Un autre élément. Pour la première fois, malgré des protestations plus au moins marquées, la spiritualité est associée à la révolution, à l’engagement social.

Souvenons-nous que les manifestations ludiques étaient mal vues. C’est une chose que le 15M a renforcée, le ludique n’était pas renié avec la revendication.

D’un autre côté, ce fut une révulsion pour presque n’importe quel mouvement, collectif parti ou syndicat existant à ce moment tous en état de léthargie, quand ils n’étaient pas moribonds.

Ce fut une dénonciation constructive. Les gens ont exprimé ce qu’ils souhaitaient et nous avons vécu des heures et des heures d’assemblée à la recherche de l’élaboration de nouveaux modèles dans tous les domaines.

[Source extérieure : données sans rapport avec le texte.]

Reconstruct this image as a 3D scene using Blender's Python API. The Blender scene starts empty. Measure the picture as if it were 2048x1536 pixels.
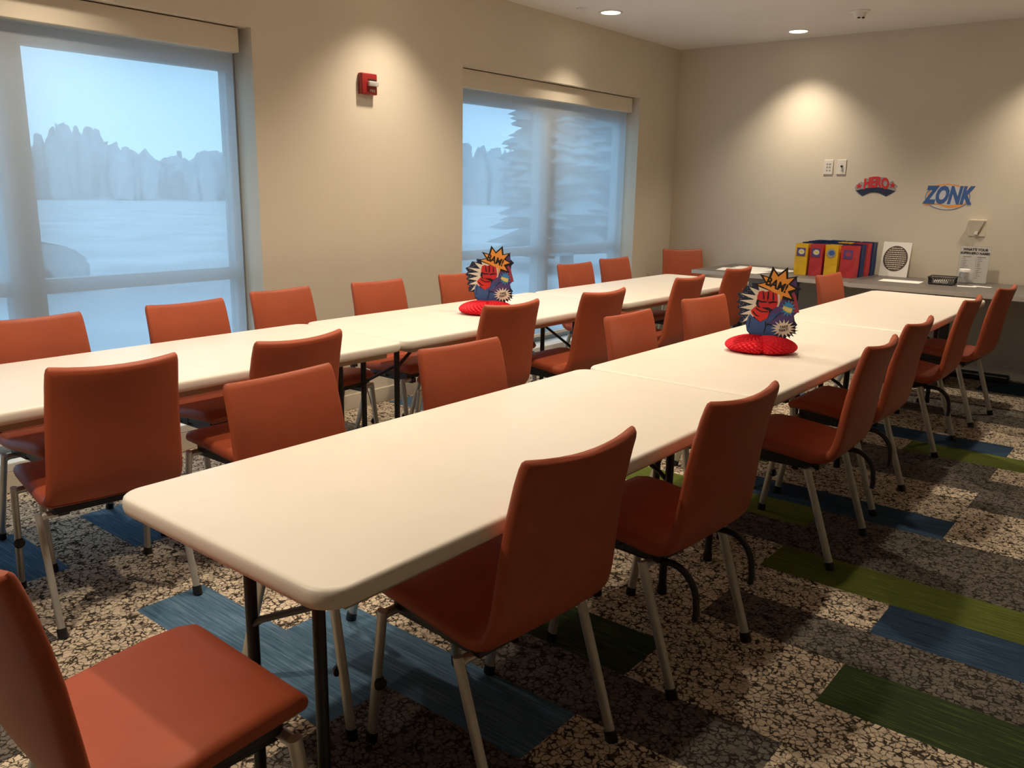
import bpy, bmesh, math, random
from mathutils import Vector, Matrix
C = bpy.context.scene.collection
R = math.radians
random.seed(7)

# ------------------------------------------------------------------ materials
def mat(name, col, rough=.6, metal=0, spec=None, emis=None, estr=0, bump=None, sheen=0):
    m = bpy.data.materials.new(name); m.use_nodes = True
    nt = m.node_tree; b = nt.nodes['Principled BSDF']
    b.inputs['Base Color'].default_value = (*col, 1)
    b.inputs['Roughness'].default_value = rough
    b.inputs['Metallic'].default_value = metal
    if spec is not None: b.inputs['Specular IOR Level'].default_value = spec
    if emis: b.inputs['Emission Color'].default_value = (*emis, 1); b.inputs['Emission Strength'].default_value = estr
    if bump:
        tc = nt.nodes.new('ShaderNodeTexCoord')
        n = nt.nodes.new('ShaderNodeTexNoise'); n.inputs['Scale'].default_value = bump[0]; n.inputs['Detail'].default_value = 4
        bp = nt.nodes.new('ShaderNodeBump'); bp.inputs['Strength'].default_value = bump[1]; bp.inputs['Distance'].default_value = .002
        nt.links.new(tc.outputs['Object'], n.inputs['Vector'])
        nt.links.new(n.outputs['Fac'], bp.inputs['Height']); nt.links.new(bp.outputs['Normal'], b.inputs['Normal'])
    return m

def vary(m, scale, amount):
    """slight procedural tone variation of the base colour"""
    nt = m.node_tree; b = nt.nodes['Principled BSDF']
    c = tuple(b.inputs['Base Color'].default_value)
    tc = nt.nodes.new('ShaderNodeTexCoord'); n = nt.nodes.new('ShaderNodeTexNoise'); n.inputs['Scale'].default_value = scale
    r = nt.nodes.new('ShaderNodeValToRGB')
    r.color_ramp.elements[0].position = .3; r.color_ramp.elements[1].position = .7
    r.color_ramp.elements[0].color = (*[x*(1-amount) for x in c[:3]], 1); r.color_ramp.elements[1].color = (*[min(1, x*(1+amount)) for x in c[:3]], 1)
    nt.links.new(tc.outputs['Object'], n.inputs['Vector']); nt.links.new(n.outputs['Fac'], r.inputs['Fac']); nt.links.new(r.outputs['Color'], b.inputs['Base Color'])
    return m

M = {}
M['wall'] = vary(mat('wall paint', (.65, .585, .475), .75, bump=(220, .12)), 1.5, .02)
M['ceil'] = vary(mat('ceiling paint', (.76, .73, .69), .85), 2, .02)
M['white'] = mat('white paint', (.74, .72, .67), .5)
M['vinyl'] = vary(mat('orange vinyl', (.40, .082, .032), .5, spec=.42, bump=(420, .10)), 9, .05)
M['black'] = mat('black plastic', (.012, .012, .013), .42)
M['blacksteel'] = mat('black powder coated steel', (.012, .013, .014), .38)
M['alu'] = vary(mat('silver painted steel', (.58, .57, .53), .36, .6), 14, .08)
M['table'] = vary(mat('white moulded plastic', (.83, .76, .66), .40, spec=.42, bump=(600, .10)), 5, .02)
M['rail'] = mat('table frame rail', (.42, .33, .24), .5)
M['laminate'] = vary(mat('grey brown laminate', (.125, .112, .098), .45), 30, .12)
M['lamedge'] = mat('light laminate edge', (.52, .48, .42), .5)
M['red'] = mat('red alarm plastic', (.24, .010, .010), .38)
M['plate'] = mat('off white plate', (.72, .68, .61), .45)
M['chrome'] = mat('chrome lens', (.75, .75, .72), .12, .6)
M['paper'] = mat('white paper', (.80, .78, .74), .8)
M['ink'] = mat('black ink', (.010, .009, .010), .7)
M['navy'] = mat('navy print', (.012, .020, .060), .6)
M['orange'] = mat('orange print', (.90, .36, .06), .6)
M['cream'] = mat('cream print', (.80, .74, .62), .6)
M['fist'] = mat('red print', (.62, .020, .028), .6)
M['brightred'] = mat('bright red print', (.72, .030, .022), .6)
M['bluep'] = mat('blue print', (.045, .12, .34), .6)
M['cyan'] = mat('cyan print', (.05, .28, .62), .6)
M['purple'] = mat('purple print', (.10, .06, .22), .6)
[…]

Les peurs ont cessé. Et quand cela arrive, le phénomène est comme une force de la nature qui arrache tout sur son passage. Souvenons- nous la nuit de la veille des élections, en pleine menace gouvernementale, comment des milliers et des milliers de personnes ont inondés les places avec une joie débordante qui a démotivé l’action policière prévue.

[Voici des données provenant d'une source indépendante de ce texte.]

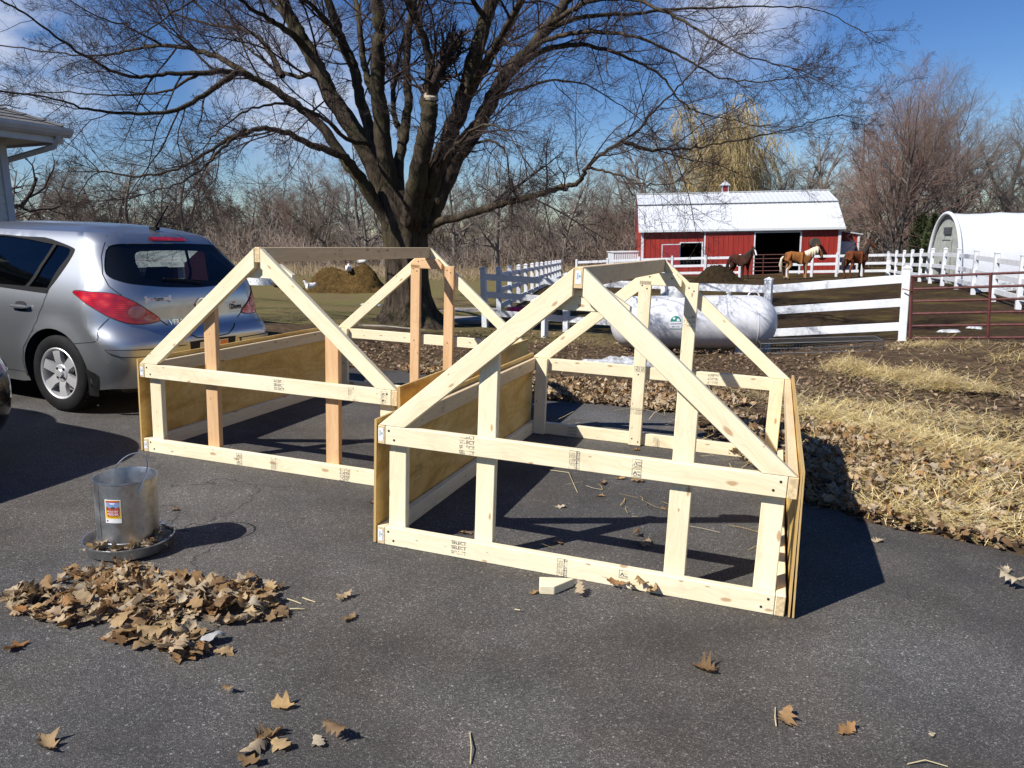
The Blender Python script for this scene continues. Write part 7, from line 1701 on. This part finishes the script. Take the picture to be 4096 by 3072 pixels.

On a levé les campements sur les places, mais de nombreux projets qui ont commencé à se former mènent implicitement la semence de nouvelles réalités. Il suffit de regarder la carte que les compagnons ont dessinée de cette construction pour le vérifier.

Mutations, Projections, Alternatives et convergences 15M  (http://autoconsulta.org/mutaciones.php)

Le 15 M a surgi d’un lieu plus profond de la conscience de chacun (un endroit où nous nous connectons habituellement parce que nous sommes perdus dans le monde extérieur rempli de stimulations et bien sûr de tant de violences) un endroit où les consciences se rencontrent et à ce moment des milliers de personnes se synchronisent depuis une forte nécessité et avec une image mobilisatrice de démocratie réelle déjà qui en réalité est beaucoup plus qu’une phrase, parce que l’indignation est compromise par tout ce qui met du temps à arriver, le mauvais traitement que reçoit la population (en particulier les jeunes, une génération dégradée perpétuellement) et une forte nécessité de sortir d’où on est entre autres choses. L’image d’un autre coté est constructive, positive, se colle en quelque chose qui se vit se désire, mobilise les gens dans leurs meilleures aspirations.

Aujourd’hui, beaucoup des gens qui ont soulevé ce phénomène (ce qui de mon point de vue particulier est l’esprit du 15M), sont allés en disparaissant -parce que par l’attitude qui les défini dans ce domaine et je suppose que dans d’autres  aussi-, ils ne cherchent pas à contrôler imposer ou confronter, simplement il importe de voir si les choses avancent facilement et si ce n’est pas le cas, ils ne perdent pas d’énergie là ; ils s’en vont.

Et c’est un élément fondamental à considérer si l’on veut compter spécialement sur les générations plus jeunes, puisqu’il ne peut pas en être autrement, pour construire un système à la hauteur de l’être humain.

Mais c’est le temps des célébrations et l’on ne veut pas mettre l’accent dans le doute que nous envoie l’odeur de la naphtaline que répandent certains groupes vêtus avec des tenues indignées et qui cherchent à triompher dans les élections européennes. Le temps nous dira et nous aspirons qu’il parle au plus tôt en faveur de la libération des personnes. Et à partir de ce souhait, nous continuons à apporter notre grain intentionné et non violent pour que nous puissions vivre de nouveau amoureux de la réalité construite.